ANN ARBOR—Detroit’s birthday bash is over, but the celebration of the city’s 300 years of history continues at the University of Michigan with classes, seminars, exhibits, tours, lectures, performances and publications.

Designed to provide U-M students with an increased awareness of Detroit’s history, its present, and its future, U-M’s College of Literature, Science, and the Arts (LSA) has organized the “Detroit 300 Theme Semester” for the 2001 fall term.

The semester starts with more than 40 classes that include students researching, conducting interviews, and scripting a radio feature on one aspect of Detroit’s history, and others producing a docu-drama on the surrender of Detroit to the British in 1812. This work is based on original documents of the court martial of the American General William Hull, documents held in the University’s Clements Library.

Other classes range from “Detroit in the Era of Industrialization” and “Study of the American Family” to “Multi-racial Dental Health” and “Environmental Racism, Equity and Justice, and Environmental Blackmail,”” Race, Politics, and Activism in Detroit,” “A History of Art and Culture in the Motor City,” and “Urban Redevelopment & Social Justice: Can We Have Both?” among many others.

Other events planned for the semester, include a production by the Mosaic Youth Theater of Detroit, the Liz Lerman Hallelujah Project, the Detroit Poets Reading, and “Jazzistry,” a performance of narration, music and slides.

Symposia and conversations include “Motown and Detroit: Music that Moves You,” “Women Artists & Detroit,” and “Education & Detroit.”
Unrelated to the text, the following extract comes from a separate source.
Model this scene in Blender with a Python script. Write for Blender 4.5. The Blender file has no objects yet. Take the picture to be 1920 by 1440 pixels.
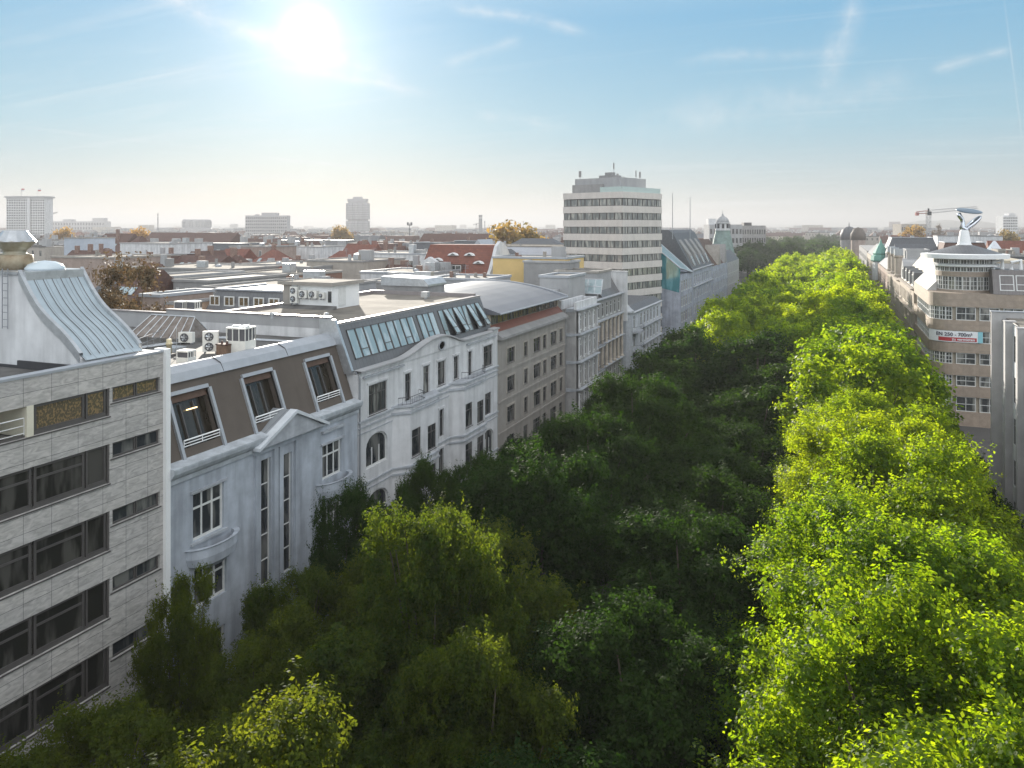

Exhibits include “Getting Around Detroit: Three Hundred Years of Transportation,” “Dynamite Voices: The Broadside Press in Detroit,” and “Pewabic Pottery.”

A series of films about Detroit with some presentations featuring talks by the directors of the selections including “The Color of Courage,” along with documentaries such as “The Sprawling of America,” and “Come Unto Me: The Faces of Tyree Guyton.”